When my foot healed, I ran away. There was a family traveling with their camels; I saw thm, and I walked up behind them. They were riding their camels and I was walking on foot, but when I came close, they knew there was a child behind them. The man saw me, and I told him my story and he was kind to me. He took me to his children, and they gave me milk and food and my stomach felt so good. I remember the son’s name was Almer, because he was so nice to me and so cute, and didn’t make me feel like a stranger. They took me to the city of Abyei.
The sultans in town – the local leaders – told me that they knew my story and they knew about the people who died in my area and about my father. They knew stories about people being taken, like me. I told them I wanted to go somewhere else. They put me in a truck and gave me money in case of trouble, and they gave me a letter to give to the church in El Obeid to the North. El Obeid was the biggest place I knew, so I went there. I was trying to find my mom.
The truck drove for many hours. I wasn’t afraid of those I was traveling with in the truck. I was afraid of the people who attacked me before. I was afraid they would come and take me again.

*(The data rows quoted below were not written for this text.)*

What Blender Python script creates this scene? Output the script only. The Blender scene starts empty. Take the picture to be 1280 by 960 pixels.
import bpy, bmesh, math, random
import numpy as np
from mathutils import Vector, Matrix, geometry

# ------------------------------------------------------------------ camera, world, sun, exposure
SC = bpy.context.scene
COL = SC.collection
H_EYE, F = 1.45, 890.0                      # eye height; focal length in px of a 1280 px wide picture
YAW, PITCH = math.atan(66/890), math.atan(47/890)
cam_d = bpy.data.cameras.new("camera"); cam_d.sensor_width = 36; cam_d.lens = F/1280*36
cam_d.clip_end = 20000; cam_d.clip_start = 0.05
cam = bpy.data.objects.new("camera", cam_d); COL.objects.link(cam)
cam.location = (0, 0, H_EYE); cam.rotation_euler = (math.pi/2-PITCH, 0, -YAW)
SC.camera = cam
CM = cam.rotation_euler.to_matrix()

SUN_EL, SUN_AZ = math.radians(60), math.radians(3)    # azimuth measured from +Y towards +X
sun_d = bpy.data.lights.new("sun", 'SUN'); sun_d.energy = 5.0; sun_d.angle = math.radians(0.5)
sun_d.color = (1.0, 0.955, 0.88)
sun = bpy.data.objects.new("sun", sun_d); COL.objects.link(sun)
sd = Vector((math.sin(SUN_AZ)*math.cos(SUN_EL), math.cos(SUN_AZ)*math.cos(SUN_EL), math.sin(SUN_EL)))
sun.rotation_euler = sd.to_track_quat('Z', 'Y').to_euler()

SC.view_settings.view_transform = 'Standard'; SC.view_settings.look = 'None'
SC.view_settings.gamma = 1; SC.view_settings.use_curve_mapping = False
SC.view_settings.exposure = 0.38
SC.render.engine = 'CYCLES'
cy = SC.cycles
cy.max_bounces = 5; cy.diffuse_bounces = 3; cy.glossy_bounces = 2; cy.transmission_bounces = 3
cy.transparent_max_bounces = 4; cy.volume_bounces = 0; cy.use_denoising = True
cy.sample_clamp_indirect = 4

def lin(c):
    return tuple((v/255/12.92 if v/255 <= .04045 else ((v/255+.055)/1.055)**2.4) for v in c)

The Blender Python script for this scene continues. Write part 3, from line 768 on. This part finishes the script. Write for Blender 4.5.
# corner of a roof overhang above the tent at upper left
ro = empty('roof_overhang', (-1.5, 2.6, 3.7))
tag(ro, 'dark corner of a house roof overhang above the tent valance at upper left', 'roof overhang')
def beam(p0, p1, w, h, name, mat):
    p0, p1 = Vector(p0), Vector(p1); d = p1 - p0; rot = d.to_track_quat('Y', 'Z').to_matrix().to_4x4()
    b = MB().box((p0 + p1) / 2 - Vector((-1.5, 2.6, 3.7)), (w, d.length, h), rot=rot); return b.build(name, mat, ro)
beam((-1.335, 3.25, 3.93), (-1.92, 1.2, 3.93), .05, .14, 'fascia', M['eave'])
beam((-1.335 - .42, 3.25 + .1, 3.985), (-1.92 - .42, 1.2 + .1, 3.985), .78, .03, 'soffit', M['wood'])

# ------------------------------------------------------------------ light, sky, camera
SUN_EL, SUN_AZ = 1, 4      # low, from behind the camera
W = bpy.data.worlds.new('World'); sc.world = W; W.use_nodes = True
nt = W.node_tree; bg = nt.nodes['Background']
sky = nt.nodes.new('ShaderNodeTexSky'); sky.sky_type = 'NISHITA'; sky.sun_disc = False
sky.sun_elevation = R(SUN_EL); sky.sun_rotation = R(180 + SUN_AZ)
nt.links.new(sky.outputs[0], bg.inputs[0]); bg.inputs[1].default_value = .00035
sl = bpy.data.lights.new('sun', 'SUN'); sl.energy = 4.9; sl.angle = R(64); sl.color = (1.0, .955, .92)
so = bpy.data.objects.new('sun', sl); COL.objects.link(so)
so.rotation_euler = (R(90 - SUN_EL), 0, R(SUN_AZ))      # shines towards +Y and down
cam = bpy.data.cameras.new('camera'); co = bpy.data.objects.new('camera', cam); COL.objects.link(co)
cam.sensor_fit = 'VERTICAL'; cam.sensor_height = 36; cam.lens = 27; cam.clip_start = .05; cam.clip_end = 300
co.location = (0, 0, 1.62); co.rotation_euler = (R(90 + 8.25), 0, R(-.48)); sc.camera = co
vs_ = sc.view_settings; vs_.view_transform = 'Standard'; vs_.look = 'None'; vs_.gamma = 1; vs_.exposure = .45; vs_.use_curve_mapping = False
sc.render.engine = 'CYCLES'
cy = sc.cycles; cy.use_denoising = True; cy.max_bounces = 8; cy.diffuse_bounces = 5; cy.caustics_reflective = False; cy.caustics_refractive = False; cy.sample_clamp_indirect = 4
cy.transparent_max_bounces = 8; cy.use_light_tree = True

I went to the church and there was a missionary and a priest; I talked to the priest and I talked to the missionary and told them my story. They listened to me. They gave me two choices – either they would send me to Khartoum or take me to school here. At the time, I did not know what a “Khartoum” is. We had it in the books, but I didn’t know what it is, so I asked. They said it’s a big, big city. They have many churches and organizations, and there are many priests there and it’s a bigger city than here. I chose Khartoum.